Invisible In The Same Fight?

This is a first for me:  I haven't posted on this blog for four days.  The bike ride (which you can read about in my other blog, Mid-Life Cycling) is part of the reason why:  I focused on that, and on cycling generally.  


But something else is going on.  You might say that now there's less to write about my transition, or my gender identity generally.  Frankly, I simply don't find myself thinking about it much unless someone brings it up in conversation.  That's probably a good sign.  At least, I'm happy about it:  I don't want to spend all of my time thinking and talking about it.   And why should I, really?  After all, I just took a bike trip and even when I was grungy and sweaty, and not wearing any makeup, I was taken for the woman I am.  


It's not just about other people's perceptions, though.  In previous posts, I've mentioned that whenever I think of an event from my past--specifically, one that I experienced  "as" Nick--I see myself as Justine in that event. I did nothing to alter my thought processes:  I've simply come to see myself as always having been Justine.  I must admit, though, it is rather strange to think of Justine as a Boy Scout or altar boy!  
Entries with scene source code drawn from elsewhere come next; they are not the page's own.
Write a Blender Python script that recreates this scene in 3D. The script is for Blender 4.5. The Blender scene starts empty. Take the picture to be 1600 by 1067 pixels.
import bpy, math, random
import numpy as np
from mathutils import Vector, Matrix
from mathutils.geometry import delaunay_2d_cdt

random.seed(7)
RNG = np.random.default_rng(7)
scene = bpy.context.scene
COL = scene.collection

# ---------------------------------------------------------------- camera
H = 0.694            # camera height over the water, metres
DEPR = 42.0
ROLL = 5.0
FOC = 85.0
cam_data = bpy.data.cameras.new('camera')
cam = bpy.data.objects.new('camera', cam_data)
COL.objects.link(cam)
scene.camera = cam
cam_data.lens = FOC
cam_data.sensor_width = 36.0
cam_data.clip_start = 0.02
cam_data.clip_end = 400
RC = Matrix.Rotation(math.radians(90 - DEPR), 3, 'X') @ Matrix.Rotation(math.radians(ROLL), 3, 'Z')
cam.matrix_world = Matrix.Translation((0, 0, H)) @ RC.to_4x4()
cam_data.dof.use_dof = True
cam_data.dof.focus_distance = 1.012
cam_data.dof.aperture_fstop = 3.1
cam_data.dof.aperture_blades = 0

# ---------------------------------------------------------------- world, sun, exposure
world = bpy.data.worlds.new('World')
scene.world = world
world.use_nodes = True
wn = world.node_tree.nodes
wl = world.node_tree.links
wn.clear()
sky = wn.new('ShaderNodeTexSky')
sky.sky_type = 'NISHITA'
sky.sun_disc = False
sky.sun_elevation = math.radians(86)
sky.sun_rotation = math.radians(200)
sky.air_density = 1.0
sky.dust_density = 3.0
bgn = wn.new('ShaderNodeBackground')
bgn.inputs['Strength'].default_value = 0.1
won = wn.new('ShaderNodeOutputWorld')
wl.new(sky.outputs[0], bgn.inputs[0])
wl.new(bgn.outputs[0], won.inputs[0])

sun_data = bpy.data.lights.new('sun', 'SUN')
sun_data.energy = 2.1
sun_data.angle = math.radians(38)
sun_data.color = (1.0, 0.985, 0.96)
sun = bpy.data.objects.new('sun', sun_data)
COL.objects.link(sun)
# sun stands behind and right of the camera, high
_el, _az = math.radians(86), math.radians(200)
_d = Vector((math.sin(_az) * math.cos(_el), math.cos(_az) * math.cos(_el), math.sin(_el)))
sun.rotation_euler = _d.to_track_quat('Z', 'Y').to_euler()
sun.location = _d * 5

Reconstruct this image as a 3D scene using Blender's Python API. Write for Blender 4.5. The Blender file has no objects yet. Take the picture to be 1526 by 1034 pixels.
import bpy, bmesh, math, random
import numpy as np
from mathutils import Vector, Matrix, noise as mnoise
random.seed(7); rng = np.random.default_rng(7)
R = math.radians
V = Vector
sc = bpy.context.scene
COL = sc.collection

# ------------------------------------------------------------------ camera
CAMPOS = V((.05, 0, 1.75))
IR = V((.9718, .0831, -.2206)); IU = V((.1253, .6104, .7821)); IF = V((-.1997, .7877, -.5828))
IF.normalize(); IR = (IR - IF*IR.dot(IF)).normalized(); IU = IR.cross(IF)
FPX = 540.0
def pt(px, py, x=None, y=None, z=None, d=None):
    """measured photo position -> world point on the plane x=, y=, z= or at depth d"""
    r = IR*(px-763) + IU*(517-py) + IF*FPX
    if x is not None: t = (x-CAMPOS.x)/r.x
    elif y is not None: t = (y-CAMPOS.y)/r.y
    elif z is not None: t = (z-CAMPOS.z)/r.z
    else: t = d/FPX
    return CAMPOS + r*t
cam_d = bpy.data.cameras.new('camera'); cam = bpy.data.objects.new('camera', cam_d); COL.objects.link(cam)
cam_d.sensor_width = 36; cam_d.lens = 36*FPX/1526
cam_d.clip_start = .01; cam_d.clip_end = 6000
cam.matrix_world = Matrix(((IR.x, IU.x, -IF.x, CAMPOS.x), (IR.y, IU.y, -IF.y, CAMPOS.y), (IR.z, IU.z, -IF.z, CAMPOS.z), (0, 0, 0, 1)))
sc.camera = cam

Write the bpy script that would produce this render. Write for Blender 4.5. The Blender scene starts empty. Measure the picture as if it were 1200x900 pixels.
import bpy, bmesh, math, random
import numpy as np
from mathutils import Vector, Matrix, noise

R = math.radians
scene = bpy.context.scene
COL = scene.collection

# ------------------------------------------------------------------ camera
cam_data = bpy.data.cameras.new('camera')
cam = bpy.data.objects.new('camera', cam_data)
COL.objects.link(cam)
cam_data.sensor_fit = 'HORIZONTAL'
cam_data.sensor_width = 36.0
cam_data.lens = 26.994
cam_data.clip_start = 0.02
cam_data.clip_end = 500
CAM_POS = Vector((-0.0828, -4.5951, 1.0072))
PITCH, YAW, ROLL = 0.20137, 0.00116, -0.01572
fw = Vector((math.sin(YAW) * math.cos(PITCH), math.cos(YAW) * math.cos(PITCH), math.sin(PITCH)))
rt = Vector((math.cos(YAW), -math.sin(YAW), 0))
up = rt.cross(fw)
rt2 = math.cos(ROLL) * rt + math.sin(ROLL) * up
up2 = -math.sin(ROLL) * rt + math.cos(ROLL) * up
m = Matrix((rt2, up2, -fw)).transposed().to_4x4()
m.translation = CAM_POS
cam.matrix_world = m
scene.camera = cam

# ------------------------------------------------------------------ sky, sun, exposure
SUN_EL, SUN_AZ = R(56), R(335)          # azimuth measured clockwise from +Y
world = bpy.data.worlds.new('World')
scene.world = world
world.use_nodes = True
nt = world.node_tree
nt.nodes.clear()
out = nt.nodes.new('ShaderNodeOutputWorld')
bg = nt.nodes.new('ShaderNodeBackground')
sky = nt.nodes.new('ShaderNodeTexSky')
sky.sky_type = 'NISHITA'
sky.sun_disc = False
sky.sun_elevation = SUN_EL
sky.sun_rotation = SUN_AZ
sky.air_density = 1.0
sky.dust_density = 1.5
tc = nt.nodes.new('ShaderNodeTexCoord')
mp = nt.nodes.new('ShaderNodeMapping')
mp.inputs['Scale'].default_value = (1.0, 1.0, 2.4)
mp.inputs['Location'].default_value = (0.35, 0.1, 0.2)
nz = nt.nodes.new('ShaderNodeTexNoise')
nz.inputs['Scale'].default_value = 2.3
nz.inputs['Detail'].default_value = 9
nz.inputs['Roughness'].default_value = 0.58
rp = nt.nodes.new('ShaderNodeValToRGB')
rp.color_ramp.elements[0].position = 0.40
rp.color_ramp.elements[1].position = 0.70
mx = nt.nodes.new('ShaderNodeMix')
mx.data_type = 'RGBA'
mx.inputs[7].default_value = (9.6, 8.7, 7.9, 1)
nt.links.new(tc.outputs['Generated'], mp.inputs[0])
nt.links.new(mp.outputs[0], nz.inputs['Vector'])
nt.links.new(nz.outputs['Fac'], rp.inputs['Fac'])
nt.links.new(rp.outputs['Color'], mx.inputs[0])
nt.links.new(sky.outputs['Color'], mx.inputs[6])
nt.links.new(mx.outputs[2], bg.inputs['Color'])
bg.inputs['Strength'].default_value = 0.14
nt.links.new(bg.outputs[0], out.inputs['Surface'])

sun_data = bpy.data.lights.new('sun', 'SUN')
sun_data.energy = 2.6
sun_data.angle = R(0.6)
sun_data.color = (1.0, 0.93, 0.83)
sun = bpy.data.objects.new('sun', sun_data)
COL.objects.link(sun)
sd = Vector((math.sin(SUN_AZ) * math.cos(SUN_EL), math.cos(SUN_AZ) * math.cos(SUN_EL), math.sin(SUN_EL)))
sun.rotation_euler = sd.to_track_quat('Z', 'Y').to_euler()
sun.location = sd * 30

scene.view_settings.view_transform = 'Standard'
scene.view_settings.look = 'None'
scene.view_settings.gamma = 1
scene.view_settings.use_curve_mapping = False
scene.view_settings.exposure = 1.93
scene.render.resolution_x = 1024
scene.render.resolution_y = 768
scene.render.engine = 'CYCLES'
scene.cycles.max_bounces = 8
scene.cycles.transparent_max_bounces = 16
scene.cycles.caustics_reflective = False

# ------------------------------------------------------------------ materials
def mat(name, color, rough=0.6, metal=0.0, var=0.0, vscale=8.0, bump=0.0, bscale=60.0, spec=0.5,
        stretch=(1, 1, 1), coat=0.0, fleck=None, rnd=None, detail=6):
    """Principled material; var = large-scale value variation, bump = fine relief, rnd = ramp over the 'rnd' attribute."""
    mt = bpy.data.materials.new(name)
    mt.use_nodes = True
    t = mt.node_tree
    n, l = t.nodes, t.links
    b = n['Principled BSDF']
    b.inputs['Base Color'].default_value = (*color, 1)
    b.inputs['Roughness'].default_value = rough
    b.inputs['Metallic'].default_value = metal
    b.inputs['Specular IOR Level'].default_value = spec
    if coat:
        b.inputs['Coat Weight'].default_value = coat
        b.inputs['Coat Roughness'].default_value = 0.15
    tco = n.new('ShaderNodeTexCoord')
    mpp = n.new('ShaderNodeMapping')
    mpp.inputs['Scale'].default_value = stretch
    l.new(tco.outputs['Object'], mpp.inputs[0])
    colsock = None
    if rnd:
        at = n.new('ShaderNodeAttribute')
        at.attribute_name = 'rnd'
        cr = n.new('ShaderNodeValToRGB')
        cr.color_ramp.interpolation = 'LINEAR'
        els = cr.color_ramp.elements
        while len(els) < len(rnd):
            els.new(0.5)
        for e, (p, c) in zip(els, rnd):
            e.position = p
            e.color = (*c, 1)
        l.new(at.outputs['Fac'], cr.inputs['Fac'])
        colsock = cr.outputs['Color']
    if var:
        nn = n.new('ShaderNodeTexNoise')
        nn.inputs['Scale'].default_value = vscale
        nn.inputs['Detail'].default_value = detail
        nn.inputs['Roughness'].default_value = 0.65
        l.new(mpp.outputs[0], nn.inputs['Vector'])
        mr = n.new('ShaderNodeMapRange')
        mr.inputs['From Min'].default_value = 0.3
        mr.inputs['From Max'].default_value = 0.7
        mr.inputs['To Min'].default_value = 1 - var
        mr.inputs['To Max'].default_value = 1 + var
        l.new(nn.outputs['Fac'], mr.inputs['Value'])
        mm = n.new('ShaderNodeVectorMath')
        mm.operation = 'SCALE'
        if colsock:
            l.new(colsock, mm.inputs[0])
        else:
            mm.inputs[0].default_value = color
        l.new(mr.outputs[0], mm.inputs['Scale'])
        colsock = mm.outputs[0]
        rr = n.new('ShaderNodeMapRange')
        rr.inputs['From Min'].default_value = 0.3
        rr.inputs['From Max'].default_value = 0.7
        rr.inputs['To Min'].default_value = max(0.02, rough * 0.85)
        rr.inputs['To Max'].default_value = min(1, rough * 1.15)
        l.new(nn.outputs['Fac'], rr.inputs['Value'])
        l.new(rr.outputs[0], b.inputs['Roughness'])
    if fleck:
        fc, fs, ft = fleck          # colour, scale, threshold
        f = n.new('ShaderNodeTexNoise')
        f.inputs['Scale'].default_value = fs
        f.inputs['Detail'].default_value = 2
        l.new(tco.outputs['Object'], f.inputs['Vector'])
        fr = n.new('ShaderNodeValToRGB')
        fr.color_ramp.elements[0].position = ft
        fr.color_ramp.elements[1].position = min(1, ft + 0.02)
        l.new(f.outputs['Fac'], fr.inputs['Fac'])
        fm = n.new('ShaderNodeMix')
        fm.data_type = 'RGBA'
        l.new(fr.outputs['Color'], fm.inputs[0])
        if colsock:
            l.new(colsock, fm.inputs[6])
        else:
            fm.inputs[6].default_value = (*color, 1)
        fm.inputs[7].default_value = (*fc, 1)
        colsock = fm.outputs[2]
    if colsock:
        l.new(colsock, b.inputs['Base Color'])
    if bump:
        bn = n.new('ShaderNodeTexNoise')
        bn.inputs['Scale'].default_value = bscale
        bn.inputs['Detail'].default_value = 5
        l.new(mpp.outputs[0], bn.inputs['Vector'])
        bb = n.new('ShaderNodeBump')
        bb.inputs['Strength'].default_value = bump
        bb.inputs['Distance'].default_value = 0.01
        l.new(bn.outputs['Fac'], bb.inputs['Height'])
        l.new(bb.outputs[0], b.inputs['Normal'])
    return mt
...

In some weird way, I've been rendered invisible.  In some not-so-weird way, I'm happy about that.  At least some of my physical safety is predicated on that; so is the courtesy and respect I experience.  


What's odd about my invisibility, and my satisfaction with it, is the way it contrasts with the invisibility of a man I talked with last night.  All right, I didn't talk to an invisible man:  It's been at least twenty-five years since I've taken any substances that would give me the ability to do that!   What I mean is that the man in question feels that he has become an invisible man, like the one Ralph Ellison depicted in his novel by that same name. 


(By the way, I just happen to think it's one of the best novels written by an American.)


He made a very interesting comment to the effect that after 9/11, it seemed that white men and women retained their dominant status in American culture, but that Asian women joined them.  Black men , he said, fell by the wayside and it seemed that Asian men were simply forgotten.  He has a Korean girlfriend and says that "all the Asian women are going out with or marrying white men--or, if they're very young, they might "go for a Rastafarian, or at least some young guy who looks like one."


So here is the dilemma:  My invisibility helps me, while his hurts him.  It's enough to make me wonder whether being transgendered has anything in common with any other oppressed minority group, save for the fact that we experience prejudice and even violence simply for being who are.